Learning module:
How did Cook’s Endeavour voyage change Australia forever?
Investigation 5: The captain
5.2 Guidelines for the voyage given to Cook
Before he left on his Endeavour voyage, James Cook was given some ‘hints’ by the president of the Royal Society, James Douglas, 14th Earl of Morton. These hints were intended to guide Cook and his crew on all aspects of the voyage including how they should relate to and behave towards the people of the lands they met.
Read some of the hints given to Cook by Lord Morton about Aboriginal people (referred to as ‘Natives’).
‘To exercise the utmost patience and forbearance with respect to the Natives of the several Lands where the ship may touch.
To check the petulance of the Sailors, and restrain the wanton use of Fire Arms.
To have it still in view that sheding the blood of those people is a crime of the highest nature: They are human creatures, the work of the same omnipotent Author, equally under his care with the most polished European, perhaps being less offensive, more entitled to his favor.
They are the natural, and in the strictest sense of the word, the legal possessors of the several Regions they inhabit.
No European Nation has a right to occupy any part of their country, or settle among them without their voluntary consent.
Conquest over such people can give no just title; because they could never be the Agressors.’
Lord Morton, Hints to Cook, Banks and Solander, 1768
1. Five of the hints are in the grey boxes on the left below. Drag the meanings in the pink boxes down so that they are next to the correct hint.
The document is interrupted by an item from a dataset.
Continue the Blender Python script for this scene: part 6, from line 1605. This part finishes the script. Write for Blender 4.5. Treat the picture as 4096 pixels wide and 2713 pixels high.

2. What is the main message that Lord Morton gave Cook about how to treat Aboriginal people?
3. Why do you think he gave these ‘hints’ to Cook?
Cook had other, ‘secret instructions’, from King George III and the Admiralty. Part of these instructions said:
‘You are also with the Consent of the Natives to take Possession of Convenient Situations in the Country in the Name of the King of Great Britain: Or: if you find the Country uninhabited take Possession for his Majesty by setting up Proper Marks and Inscriptions, as first discoverers and possessors.’By the command of their Lordships
4. Do these instructions differ from those given by Lord Morton? Explain why or why not.
Now read this entry Cook made in his journal after leaving the Australian coastline.
‘Notwithstand[ing] I had in the Name of his Majesty taken posession of several places upon this coast I now once more hoisted English Coulers and in the Name of His Majesty King George the Third took posession of the whole Eastern Coast from … Latitude [38° South] down to this place by the Name of New South Wales together with all the Bays, Harbours Rivers and Islands situate upon the said coast after which we fired three Volleys of small Arms which were Answerd by the like number from the Ship.’Lieutenant James Cook’s journal, 22 August 1770
5. Which instructions did Cook carry out, Lord Morton’s or King George III and the Admiralty’s? Why do you think he chose to follow one rather than the other?
6. Did Cook have the ‘consent of the Natives’ to take possession of the east coast of Australia?
7. Was Australia uninhabited when the Endeavour arrived?